Closely allied with it is Mr. Murtikar’s new series of portraits of the sadhus of Benares. Old and wise as the city they live in, these holy men have long since become the landmark of Benares. The artist says he paints them and learns from them at the same time.

Mr. Murtikar also displayed his miniature stone carvings that can fit on the tip of one’s finger: figures of the Buddha, tiny elephants, owls, tortoises, etc.

The exhibition will remain on view till June 3, 2017.
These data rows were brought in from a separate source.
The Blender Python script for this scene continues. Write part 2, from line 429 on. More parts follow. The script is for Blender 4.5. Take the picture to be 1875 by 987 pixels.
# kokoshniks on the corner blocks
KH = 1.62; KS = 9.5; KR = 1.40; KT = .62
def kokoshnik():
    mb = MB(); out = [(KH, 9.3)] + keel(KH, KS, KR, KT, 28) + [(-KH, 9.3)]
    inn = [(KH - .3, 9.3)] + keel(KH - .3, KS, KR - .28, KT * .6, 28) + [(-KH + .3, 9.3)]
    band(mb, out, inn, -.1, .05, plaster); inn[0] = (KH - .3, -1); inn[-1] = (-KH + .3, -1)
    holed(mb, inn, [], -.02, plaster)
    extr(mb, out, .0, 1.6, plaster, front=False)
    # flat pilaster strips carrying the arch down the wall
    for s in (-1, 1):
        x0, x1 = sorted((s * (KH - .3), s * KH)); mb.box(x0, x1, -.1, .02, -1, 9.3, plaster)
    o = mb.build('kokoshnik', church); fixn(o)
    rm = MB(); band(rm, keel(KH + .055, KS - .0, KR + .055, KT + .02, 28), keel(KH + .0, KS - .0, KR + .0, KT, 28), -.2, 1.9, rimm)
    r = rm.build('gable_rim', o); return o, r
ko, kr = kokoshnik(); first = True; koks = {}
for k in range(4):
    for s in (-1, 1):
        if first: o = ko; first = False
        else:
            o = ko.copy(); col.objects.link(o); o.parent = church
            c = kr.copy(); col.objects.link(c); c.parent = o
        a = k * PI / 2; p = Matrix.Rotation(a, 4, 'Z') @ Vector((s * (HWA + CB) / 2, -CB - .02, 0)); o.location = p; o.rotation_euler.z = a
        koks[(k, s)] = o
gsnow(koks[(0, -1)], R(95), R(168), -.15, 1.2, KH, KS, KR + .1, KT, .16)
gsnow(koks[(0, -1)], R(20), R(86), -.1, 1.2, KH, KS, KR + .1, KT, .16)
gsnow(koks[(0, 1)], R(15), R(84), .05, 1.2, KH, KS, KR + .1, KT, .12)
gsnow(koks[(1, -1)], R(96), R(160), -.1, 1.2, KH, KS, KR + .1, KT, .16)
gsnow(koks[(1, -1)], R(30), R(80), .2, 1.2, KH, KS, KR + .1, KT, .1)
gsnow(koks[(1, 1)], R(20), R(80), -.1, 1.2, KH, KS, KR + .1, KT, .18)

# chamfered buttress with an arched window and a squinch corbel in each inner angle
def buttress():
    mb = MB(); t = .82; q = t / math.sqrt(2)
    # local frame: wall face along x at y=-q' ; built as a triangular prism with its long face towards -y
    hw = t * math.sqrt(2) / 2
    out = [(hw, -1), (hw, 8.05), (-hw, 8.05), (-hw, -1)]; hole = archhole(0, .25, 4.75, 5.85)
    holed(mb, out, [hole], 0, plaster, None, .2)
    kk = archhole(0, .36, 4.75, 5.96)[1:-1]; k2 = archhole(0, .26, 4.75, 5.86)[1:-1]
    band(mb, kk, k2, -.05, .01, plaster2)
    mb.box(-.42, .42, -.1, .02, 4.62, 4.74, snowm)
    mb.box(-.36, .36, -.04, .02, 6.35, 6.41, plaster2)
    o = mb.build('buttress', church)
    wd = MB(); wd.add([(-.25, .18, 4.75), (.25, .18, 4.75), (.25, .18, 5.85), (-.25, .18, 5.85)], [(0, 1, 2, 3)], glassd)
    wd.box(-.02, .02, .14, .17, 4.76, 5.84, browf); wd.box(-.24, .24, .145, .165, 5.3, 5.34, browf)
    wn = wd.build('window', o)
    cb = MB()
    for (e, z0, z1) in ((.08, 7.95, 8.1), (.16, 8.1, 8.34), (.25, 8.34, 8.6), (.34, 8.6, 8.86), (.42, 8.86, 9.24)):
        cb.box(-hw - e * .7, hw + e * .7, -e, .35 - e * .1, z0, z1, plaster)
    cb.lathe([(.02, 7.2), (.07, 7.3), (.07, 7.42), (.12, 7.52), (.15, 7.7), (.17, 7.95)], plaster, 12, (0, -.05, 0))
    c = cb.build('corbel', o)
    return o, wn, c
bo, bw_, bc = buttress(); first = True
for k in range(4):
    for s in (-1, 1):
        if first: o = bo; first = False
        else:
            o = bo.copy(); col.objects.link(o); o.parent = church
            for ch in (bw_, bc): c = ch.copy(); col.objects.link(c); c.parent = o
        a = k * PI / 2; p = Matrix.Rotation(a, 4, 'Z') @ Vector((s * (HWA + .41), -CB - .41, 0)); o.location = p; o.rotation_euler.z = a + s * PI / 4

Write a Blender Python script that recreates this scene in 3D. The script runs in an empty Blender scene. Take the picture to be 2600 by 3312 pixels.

To depict a particular place and bring out its inner beauty the artist attempts to penetrate into its very soul: he spends long time there, mingles with the people frequenting it, observes chiaroscuro and the ever changing play of colours, and thoroughly studies its environment. As a result, his representations of Benares are faithful and full of relevant detail, which could be seen on the example of his new series of oil studies based on entirely on the ghats – the series done from boat to get a better view.